Energy Conservation in Pop Music

I began using the law of conservation of energy to visualize the evolution of Pop music when I was in high school. I was studying higher-level chemistry and music history as part of my International Baccalaureate degree, and while it felt like two unrelated subjects, I was eager to make a connection between them. In general terms, the law of conservation of energy states that energy in a system can’t be created nor destroyed, it just transfers from one form of energy to another. I started visualizing this idea in musical expression while diving into Western European art music and the evolution of Jazz music in America. I noticed how often others recognized these vast musical genres as being more complex than Pop music, primarily because of how they used more intricate harmonies and orchestration. I thought to myself how unfair it was to label the Pop music I was growing up with as simple. I knew it wasn’t any less than the music that came before it, but I couldn’t articulate why. If everything else in the world around me was advancing, then how could music become more basic?

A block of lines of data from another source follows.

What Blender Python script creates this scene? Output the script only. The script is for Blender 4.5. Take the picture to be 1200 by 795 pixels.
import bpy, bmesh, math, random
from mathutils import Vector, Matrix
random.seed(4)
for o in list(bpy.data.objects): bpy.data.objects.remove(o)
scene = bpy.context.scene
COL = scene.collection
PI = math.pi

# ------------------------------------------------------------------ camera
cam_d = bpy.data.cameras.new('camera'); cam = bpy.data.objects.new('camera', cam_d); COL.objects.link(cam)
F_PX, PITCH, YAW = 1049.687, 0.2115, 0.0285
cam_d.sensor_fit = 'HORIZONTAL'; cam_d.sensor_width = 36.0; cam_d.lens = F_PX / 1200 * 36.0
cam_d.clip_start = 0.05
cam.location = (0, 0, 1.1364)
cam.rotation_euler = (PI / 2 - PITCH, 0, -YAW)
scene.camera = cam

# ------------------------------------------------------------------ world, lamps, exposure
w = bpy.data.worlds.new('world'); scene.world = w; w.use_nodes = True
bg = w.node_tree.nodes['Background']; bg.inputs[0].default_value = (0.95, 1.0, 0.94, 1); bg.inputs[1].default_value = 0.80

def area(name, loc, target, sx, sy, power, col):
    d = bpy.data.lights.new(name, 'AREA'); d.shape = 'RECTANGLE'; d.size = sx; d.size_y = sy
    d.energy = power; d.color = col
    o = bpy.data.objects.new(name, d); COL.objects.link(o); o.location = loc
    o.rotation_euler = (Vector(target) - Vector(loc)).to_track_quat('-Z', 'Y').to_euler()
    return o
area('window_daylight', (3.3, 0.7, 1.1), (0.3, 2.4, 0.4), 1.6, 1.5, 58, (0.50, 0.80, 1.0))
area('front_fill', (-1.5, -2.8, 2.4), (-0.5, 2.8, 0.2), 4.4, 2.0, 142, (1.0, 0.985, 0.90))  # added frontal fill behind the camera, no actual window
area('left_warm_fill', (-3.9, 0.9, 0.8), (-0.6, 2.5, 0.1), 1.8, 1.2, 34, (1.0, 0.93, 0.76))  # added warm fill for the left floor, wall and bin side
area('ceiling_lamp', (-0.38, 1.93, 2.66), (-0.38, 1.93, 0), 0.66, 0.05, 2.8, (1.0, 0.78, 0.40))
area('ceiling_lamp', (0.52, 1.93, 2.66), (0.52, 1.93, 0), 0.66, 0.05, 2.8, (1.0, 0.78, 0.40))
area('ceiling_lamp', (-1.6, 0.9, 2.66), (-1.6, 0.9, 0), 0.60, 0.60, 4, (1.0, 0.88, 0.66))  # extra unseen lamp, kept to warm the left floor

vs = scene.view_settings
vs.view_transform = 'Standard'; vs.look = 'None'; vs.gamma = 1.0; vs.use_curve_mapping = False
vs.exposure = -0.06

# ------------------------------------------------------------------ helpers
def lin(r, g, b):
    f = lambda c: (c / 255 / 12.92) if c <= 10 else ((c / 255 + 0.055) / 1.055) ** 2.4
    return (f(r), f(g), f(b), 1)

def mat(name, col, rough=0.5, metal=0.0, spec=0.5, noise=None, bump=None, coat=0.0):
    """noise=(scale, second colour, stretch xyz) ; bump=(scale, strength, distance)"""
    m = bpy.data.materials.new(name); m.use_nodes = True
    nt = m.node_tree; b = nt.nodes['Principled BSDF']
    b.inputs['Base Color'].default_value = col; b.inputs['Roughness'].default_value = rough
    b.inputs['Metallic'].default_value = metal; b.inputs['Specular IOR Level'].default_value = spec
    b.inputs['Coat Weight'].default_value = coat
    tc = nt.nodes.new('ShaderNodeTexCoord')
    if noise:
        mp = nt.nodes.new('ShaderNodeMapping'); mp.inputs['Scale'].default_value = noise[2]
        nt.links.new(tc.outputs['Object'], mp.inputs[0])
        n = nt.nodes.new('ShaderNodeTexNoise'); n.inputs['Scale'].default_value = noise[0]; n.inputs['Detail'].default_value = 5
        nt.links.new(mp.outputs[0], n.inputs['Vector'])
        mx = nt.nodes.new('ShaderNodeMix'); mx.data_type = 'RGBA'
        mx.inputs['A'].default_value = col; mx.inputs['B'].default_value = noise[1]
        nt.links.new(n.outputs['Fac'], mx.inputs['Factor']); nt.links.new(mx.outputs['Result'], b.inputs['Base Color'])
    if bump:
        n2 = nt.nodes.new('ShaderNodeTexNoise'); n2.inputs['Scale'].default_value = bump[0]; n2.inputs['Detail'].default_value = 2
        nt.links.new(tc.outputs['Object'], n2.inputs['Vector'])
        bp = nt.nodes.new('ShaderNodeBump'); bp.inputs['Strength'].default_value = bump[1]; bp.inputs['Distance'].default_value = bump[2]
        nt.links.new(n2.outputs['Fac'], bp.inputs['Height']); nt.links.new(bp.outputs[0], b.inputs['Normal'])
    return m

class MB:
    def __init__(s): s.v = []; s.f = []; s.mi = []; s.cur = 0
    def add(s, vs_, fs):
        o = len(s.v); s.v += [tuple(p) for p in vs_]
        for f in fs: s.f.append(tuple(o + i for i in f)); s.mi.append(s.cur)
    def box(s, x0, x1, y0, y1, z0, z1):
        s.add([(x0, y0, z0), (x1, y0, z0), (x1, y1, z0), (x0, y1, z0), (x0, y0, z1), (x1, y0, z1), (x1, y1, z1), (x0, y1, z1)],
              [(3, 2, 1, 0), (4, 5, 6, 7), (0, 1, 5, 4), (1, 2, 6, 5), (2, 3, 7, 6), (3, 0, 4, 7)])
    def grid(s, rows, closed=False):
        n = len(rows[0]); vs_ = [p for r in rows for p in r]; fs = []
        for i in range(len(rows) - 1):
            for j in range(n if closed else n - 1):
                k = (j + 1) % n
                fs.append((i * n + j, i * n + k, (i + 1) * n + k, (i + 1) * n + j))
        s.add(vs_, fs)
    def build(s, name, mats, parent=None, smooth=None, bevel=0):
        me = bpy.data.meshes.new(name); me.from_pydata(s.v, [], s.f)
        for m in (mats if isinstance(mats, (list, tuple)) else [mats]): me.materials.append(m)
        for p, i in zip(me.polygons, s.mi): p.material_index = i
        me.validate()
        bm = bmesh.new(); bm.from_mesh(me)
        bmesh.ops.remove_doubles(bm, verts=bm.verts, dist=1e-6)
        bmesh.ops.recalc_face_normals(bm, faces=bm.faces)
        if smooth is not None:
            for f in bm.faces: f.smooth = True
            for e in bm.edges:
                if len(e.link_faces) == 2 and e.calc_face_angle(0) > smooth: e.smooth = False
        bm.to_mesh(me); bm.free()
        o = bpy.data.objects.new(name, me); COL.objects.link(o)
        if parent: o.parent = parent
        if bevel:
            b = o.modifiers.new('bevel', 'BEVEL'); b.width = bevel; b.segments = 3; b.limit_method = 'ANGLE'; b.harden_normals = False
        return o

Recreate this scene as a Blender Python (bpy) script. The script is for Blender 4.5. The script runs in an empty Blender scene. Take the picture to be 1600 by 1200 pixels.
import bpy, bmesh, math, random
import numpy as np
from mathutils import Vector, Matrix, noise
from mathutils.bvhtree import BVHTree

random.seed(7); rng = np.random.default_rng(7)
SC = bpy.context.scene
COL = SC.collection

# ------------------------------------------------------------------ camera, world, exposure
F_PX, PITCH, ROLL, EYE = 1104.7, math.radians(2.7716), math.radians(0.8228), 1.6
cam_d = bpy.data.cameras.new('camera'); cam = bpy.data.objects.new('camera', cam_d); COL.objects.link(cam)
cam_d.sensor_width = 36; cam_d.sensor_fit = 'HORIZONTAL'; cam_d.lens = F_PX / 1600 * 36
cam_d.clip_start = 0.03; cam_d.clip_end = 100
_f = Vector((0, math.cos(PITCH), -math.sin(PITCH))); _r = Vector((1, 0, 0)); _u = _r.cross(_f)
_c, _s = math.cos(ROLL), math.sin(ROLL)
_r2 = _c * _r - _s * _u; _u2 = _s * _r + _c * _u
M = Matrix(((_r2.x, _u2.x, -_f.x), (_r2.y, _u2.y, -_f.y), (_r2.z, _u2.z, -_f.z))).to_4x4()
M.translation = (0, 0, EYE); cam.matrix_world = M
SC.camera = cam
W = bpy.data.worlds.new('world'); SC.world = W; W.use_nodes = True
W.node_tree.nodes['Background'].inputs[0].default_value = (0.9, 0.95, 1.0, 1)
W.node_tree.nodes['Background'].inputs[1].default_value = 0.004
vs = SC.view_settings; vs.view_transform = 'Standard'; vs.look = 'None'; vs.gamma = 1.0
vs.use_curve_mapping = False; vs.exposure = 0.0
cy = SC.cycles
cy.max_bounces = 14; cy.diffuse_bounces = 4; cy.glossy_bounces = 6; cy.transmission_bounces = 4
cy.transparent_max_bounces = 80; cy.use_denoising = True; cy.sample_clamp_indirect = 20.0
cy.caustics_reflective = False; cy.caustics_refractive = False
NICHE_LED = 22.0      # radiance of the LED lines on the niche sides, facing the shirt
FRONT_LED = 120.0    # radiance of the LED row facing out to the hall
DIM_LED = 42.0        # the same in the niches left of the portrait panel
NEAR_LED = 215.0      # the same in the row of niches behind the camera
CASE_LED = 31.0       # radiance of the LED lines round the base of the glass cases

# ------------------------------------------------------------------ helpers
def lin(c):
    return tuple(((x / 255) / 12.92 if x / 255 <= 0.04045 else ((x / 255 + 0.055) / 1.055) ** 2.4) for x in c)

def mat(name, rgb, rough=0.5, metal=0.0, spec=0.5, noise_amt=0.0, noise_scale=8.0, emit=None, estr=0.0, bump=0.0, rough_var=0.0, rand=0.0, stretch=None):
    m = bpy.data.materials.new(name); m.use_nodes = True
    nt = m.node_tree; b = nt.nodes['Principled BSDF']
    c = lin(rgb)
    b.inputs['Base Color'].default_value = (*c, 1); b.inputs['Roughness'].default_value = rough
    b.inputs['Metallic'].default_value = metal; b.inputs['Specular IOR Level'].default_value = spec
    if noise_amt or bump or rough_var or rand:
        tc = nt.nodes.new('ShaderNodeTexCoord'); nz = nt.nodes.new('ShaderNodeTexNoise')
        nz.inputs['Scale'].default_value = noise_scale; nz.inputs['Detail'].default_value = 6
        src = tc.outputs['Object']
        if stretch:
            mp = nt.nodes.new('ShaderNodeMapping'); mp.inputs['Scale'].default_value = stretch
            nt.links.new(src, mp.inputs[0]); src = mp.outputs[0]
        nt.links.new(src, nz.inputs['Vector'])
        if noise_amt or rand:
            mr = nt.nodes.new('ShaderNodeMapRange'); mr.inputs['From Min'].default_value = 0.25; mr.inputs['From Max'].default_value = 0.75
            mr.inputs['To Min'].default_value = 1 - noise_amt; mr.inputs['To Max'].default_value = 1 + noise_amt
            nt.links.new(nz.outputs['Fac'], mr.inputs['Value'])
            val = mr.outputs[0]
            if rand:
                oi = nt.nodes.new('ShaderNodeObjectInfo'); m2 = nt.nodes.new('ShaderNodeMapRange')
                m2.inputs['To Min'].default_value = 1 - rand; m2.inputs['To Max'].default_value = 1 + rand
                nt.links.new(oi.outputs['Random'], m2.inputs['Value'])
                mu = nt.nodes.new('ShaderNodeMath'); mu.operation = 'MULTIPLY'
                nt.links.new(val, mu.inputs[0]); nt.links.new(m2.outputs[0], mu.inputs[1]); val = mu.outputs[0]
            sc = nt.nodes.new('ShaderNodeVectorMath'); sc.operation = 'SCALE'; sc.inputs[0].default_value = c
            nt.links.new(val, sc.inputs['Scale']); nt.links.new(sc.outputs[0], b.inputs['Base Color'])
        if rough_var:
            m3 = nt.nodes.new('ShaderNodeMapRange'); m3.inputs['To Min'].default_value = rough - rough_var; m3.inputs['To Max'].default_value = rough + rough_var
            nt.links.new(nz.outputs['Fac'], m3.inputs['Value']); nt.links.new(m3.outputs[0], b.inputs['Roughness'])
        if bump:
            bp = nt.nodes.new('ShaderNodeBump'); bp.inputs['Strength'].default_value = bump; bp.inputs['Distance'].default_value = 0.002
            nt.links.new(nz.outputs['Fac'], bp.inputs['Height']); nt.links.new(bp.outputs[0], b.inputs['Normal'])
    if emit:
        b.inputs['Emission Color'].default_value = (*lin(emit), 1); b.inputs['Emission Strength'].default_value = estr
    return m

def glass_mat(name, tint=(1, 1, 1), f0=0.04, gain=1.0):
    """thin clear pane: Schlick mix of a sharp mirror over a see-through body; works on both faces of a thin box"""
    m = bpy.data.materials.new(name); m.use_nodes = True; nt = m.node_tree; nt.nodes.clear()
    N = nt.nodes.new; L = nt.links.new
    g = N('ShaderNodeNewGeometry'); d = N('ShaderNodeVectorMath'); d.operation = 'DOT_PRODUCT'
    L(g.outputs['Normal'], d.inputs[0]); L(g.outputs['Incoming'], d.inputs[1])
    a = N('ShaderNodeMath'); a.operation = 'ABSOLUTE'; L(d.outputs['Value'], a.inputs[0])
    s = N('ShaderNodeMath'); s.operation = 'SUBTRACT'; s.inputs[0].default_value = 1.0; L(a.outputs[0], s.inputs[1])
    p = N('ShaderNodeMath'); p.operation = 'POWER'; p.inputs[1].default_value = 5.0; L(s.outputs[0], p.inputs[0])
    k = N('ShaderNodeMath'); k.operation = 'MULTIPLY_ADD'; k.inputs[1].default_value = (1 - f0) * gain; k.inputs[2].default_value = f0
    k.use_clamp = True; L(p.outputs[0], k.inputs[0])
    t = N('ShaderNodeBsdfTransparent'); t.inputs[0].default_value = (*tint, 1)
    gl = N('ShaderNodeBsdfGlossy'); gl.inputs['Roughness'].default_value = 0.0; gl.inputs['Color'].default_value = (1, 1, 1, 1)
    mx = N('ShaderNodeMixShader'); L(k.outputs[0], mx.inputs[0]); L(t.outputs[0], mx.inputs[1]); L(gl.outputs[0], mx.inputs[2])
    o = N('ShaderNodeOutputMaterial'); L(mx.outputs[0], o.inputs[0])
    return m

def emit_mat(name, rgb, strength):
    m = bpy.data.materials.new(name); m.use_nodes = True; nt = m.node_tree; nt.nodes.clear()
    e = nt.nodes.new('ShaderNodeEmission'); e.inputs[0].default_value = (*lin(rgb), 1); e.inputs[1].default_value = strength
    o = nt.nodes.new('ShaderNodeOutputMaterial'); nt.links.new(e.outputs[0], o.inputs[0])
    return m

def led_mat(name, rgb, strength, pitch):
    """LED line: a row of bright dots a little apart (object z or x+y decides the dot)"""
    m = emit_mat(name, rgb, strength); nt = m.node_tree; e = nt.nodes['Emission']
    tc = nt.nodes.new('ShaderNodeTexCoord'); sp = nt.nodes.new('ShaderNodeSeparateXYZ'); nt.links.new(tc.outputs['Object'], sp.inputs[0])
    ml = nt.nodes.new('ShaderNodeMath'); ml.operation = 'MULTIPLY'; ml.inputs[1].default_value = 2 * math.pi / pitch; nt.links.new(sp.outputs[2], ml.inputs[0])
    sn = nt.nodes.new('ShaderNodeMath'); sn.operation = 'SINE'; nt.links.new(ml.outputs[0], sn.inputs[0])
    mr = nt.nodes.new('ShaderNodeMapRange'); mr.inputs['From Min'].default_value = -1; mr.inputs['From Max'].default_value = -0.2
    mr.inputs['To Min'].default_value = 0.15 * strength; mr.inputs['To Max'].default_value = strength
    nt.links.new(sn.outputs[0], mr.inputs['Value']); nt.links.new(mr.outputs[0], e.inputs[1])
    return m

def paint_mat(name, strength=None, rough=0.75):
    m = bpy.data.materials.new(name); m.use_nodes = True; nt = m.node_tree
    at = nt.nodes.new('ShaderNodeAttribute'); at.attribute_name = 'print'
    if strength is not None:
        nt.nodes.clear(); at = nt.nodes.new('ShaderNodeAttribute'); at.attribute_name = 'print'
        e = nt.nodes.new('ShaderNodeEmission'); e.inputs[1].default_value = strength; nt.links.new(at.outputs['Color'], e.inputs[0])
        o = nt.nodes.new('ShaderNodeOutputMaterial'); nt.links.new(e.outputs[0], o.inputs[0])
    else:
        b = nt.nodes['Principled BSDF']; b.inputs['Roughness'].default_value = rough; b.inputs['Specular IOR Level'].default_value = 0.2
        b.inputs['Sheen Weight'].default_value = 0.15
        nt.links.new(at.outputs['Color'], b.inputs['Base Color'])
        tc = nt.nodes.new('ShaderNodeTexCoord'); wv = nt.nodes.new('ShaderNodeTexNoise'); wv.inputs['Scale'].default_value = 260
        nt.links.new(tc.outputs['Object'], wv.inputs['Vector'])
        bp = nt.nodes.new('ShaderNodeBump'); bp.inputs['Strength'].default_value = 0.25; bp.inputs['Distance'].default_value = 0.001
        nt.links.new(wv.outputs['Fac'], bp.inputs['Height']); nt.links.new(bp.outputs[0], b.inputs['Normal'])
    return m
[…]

Imagine that Bach’s “Fugue in G minor” and Taylor Swift’s “Out of the Woods” are both their own “isolated systems” with energy, or in this case, musical expression that transfers between different musical elements in each system. In my opinion, both pieces are complex and full of musical expression, and they hold similar amounts of kinetic energy and potential energy. However, the energy is active in different elements of the songs, and for “Out of the Woods,” that element comes from a technological revolution that Bach had no access to. Bach’s fugue holds most of its musical energy in the counterpoint: the melodic composition and modulation drive the expression of the piece. Meanwhile, most of the musical expression in “Out of the Woods” comes from the interesting sonics of the music production, which is true for a lot of Pop music today. Many Pop songs have simplistic chord progressions, which I think is okay because now the energy resides in sound design, music technology, how something is mixed, or how a vocal is processed. I believe that what we’ve experienced as music evolves is a transfer of energy from composition to production because we have the means to do so.

Let’s look at some excerpts of the sheet music from both pieces stated above. Clearly, one melody is more varied and ornamented than the other. Most of Swift’s song is a singular note with little to no melodic contour and a simple I-V-VI-IV chord progression, while Bach’s composition highlights an intricate subject and countermelody with more advanced modulations. Now let’s imagine what the Pro Tools sessions for both songs might look like. Oh right, Bach didn’t have Pro Tools! The earliest known recordings come from the late 19th century, far past his lifetime, so he likely didn’t even consider the kind of microphone he could use or how he could compress the organ with a Teletronix LA-3A or create an entirely new sound on a synthesizer for the fugue. The energy of the piece is most active where Bach’s capabilities and resources exist: his understanding of advanced harmony and his performance technique. Had Taylor Swift been composing at a time when music production wasn’t really a thing, she might have songs with eclectic modulations and contrapuntal bass parts. However, with Jack Antonoff’s exciting vocal arrangement and sound design for electronic drums and synths, there’s already so much energy in the song, that the harmony in this piece doesn’t need to work as hard. Ultimately, I experience both Bach’s fugue and Swift’s single as having the same amount of musical energy, but the energy is utilized in different parts of both systems.

I know this argument all seems convoluted, but this concept has really helped me in my critical listening. When I listen to any recording, I ask myself, “Where has the energy transferred in this piece, where is it being held, and how is it serving the song?” Sometimes the answer is not the same within one genre or even within one artist. If an element in a song feels simple, we can break it down to its core elements to find where the energy is. It can be in the rhythm, the performance, the sampling technique, or the lyricism to name a few. When I write and produce, I approach a new song with this mentality too. Where do I want the energy to be, where can I simplify the song to let that element shine, and how does it work with the narrative of my song?